Stateline Story

Voting Surged in 2004, Census Says

  • May 26, 2005
  • By Kathleen Murphy

Nationally, voter turnout in the United States increased to 64 percent of all adult citizens in 2004, up from 60 percent in 2000, the U.S. Census Bureau reports.

More white and black Americans went to the polls in 2004 than four years earlier when the struggle between Republican George Bush and Democrat Al Gore also turned out voters in record numbers and produced an epic split in which Gore won the popular vote but Bush won the electoral.

Turnout rates for white citizens were 5 percent higher than in 2000, and turnout among blacks was up 3 percent. Voting rates for Asian and Hispanic citizens did not change, according to Census data about levels of voting and registration in the November election.

Among citizens registered to vote, 89 percent said they went to the polls, up from 86 percent in 2000, Census said. Turnout topped rates from four years ago in every state except Alaska, Indiana and Louisiana. Washington, D.C. also had lower turnout than in 2000.

Minnesota had the highest citizen-voting rate at 79 percent. Other states with high voter turnout included Wisconsin, 77 percent; Oregon, 74 percent; Maine, 73 percent; North Dakota and New Hampshire, 72 percent.

Lowest voter turnout was in Hawaii, 51 percent; Tennessee, 55 percent; Georgia, Texas and West Virginia, 57 percent.

Meanwhile, North Dakota had the highest percentage of citizens over 18 years old registered to vote, 89 percent. Tennessee had the lowest, 64 percent.

Women were more likely to vote than men, Census reported. People who used their vote were more likely to be older, more educated and white.

Political scientists will use the 2004 turnout rates to analyze what drives higher participation, looking at such factors as same-day registration, early voting and mail-in balloting. They also will look for connections between turnout and the amount of money spent on political races.

They will scrutinize the data to see whether, as many social conservatives and evangelical church leaders asserted, ballot initiatives on gay marriage pulled more people to the polls.
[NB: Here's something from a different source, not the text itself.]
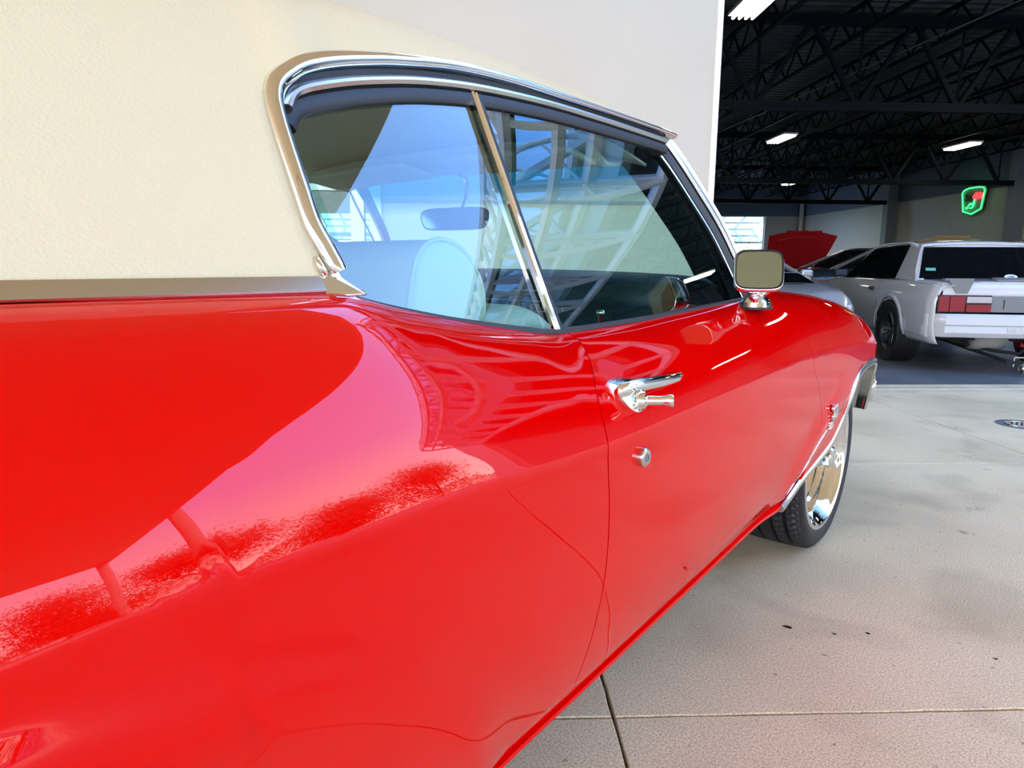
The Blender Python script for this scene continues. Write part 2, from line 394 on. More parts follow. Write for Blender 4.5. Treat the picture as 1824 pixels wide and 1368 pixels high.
# steel frame: trusses across, joists along
def truss(b, zb_, zt, a0, a1, s, first, label, w_=.10):
    t = empty('roof_truss', B(a0, b, zb_)); tag(t, label, 'roof truss', 'steel roof trusses across the hall')
    o = Matrix.Translation(-B(a0, b, zb_))
    def mk(nm, p, q, ww, hh):
        G().bar(o @ p, o @ q, ww, hh).make(nm, STEEL, t)
    mk('bottom_chord', B(a0, b, zb_), B(a1, b, zb_), w_*1.2, w_*1.4)
    mk('top_chord', B(a0, b, zt), B(a1, b, zt), w_*1.2, w_*1.6)
    x = first
    while x < a1:
        if x > a0:
            mk('web', B(x, b, zb_), B(x, b, zt), w_*.45, w_*.45)
            if x-s*.5 > a0: mk('web', B(x, b, zb_), B(x-s*.5, b, zt), w_*.75, w_*.75)
            if x+s*.5 < a1: mk('web', B(x, b, zb_), B(x+s*.5, b, zt), w_*.75, w_*.75)
        x += s
truss(12.0, 3.72, 5.08, -13.6, 17.4, 1.74, -.65-1.74*8+.0, 'nearest deep steel truss crossing the dark ceiling')
truss(22.2, 3.72, 5.08, -13.6, 17.4, 1.75, -13.2, 'middle steel truss above the roof of the white coupe', .12)
truss(29.3, 3.72, 5.08, -13.6, 17.4, 1.72, -13.0, 'farthest steel truss meeting the column in the wall', .12)
jx = -12.5; ji = 0
while jx < 17:
    jt = tag(empty('roof_joist', B(jx, 6.1, 4.8)), 'thin open web steel joist running deep into the hall under the deck', 'roof joist', 'open web joists under the roof deck')
    o = Matrix.Translation(-B(jx, 6.1, 4.8))
    for z, nm in ((5.22, 'top_chord'), (4.78, 'bottom_chord')):
        G().bar(o @ B(jx, 6.1, z), o @ B(jx, 37.9, z), .07, .05).make(nm, STEEL, jt)
    g = G(); y = 6.1; up = True
    while y < 37.4:
        y2 = y+.42
        g.bar(o @ B(jx, y, 4.78 if up else 5.22), o @ B(jx, y2, 5.22 if up else 4.78), .03, .03); y = y2; up = not up
    wob = g.make('web_rods', STEEL, jt); wob['kind'] = 'stuff'
    jx += 1.55; ji += 1
g = G(); g.tube([B(7.7, 7, 4.7), B(5.8, 27, 4.7)], .012, 6); cd = g.make('conduit', mat('grey_pipe', (.12, .13, .14), .4)); tag(cd, 'thin pale conduit crossing the dark ceiling at an angle', 'conduit')
for (b, z_) in ((29.3, 0), (22.2, 0), (12.0, 0)):
    g = G(); bbox_(g, 17.12, 17.47, b-.14, b+.14, 0, 5.2)
    c_ = g.make('wall_column', COLUMN); tag(c_, {29.3: 'grey steel column on the wall at the end of the farthest truss', 22.2: 'grey steel column on the wall right of the neon sign', 12.0: 'grey steel column at the end of the nearest truss'}[b], 'column', 'steel wall columns')
    g = G(); bbox_(g, 17.05, 17.5, b-.2, b+.2, 0, .02); g.make('base_plate', COLUMN, c_)
    g = G(); bbox_(g, 17.05, 17.12, b-.19, b+.19, 0, 5.2); g.make('flange', COLUMN, c_)
g = G(); g.tube([B(17.3, 37.7, 0), B(17.3, 37.7, 4.6)], .12, 12); dp = g.make('downpipe', mat('pale_pipe', (.5, .5, .48), .5)); tag(dp, 'pale vertical pipe in the far corner of the hall', 'pipe')
g = G();
for z in (1.0, 3.0): g.box(tuple(B(17.3, 37.8, z)), (.3, .2, .06), None)
g.make('bracket', COLUMN, dp)
g = G(); bbox_(g, 16.2, 16.45, 37.9, 37.98, 2.05, 2.4); eb = g.make('switch_box', BLACKT, bev=.01); tag(eb, 'small dark box on the far wall left of the pipe', 'box')
g = G(); bbox_(g, 16.25, 16.4, 37.88, 37.9, 2.1, 2.35); g.make('cover', GREY, eb)
# the far bifold doors, folded open outwards
def bifold(n, a0, a1, b, zt, out, zo, zl, mg, sign=1, nx=3, fr=.09, pr=None):
    t = tag(empty('door_%d' % n, B(a0, b, zt)), kind='structure'); o = Matrix.Translation(-B(a0, b, zt))
    top = lambda x: B(x, b, zt); mid = lambda x: B(x, b+sign*out, zo); low = lambda x: B(x, b+sign*.12, zl)
    for P, Q, nm in ((top, mid, 'upper_leaf'), (mid, low, 'lower_leaf')):
        lf = None; g = G()
        for k in range(nx+1):
            x = a0+(a1-a0)*k/nx; g.bar(o @ P(x), o @ Q(x), fr, fr)
        for s in (0, .5, 1):
            for_ = lambda x: P(x).lerp(Q(x), s)
            g.bar(o @ for_(a0), o @ for_(a1), fr, fr)
        lf = g.make(nm, FRAMEW, t)
        for k in range(nx):
            x0 = a0+(a1-a0)*k/nx+fr*.5; x1 = a0+(a1-a0)*(k+1)/nx-fr*.5
            for s0, s1 in ((.03, .47), (.53, .97)):
                V = [o @ P(x0).lerp(Q(x0), s0), o @ P(x1).lerp(Q(x1), s0), o @ P(x1).lerp(Q(x1), s1), o @ P(x0).lerp(Q(x0), s1)]
                mesh('pane', V, [(0, 1, 2, 3)], mg, lf)
    return t, o
for n_, (a0, a1) in enumerate(DO):
    t, o = bifold(n_+2, a0, a1, 38.1, 3.72, 1.7, 3.1, 2.3, SKYGLASS)
    g = G()
    for x in (a0, a1): g.bar(o @ B(x, 38.1, 0), o @ B(x, 38.1, 3.72), .14, .14)
    g.make('jamb', FRAMEW, t)
    g = G()
    for x in (a0, a1): g.tube([o @ B(x, 39.8, 3.1), o @ B(x, 38.2, 1.5)], .05, 6)
    g.make('strut', FRAMEW, t)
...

Of seven non-battleground states with a same-sex marriage question on the ballot (Arkansas, Georgia, Kentucky, Mississippi, Montana, Oklahoma and Utah), turnout ranged from nearly 1 percent to 8 percent higher than in 2000, Census data showed.

Six states -- Idaho, Maine, Minnesota, New Hampshire, Wisconsin and Wyoming -- allow people to register to vote on Election Day and had 2004 voter turnout rates higher than the national average, Census data showed.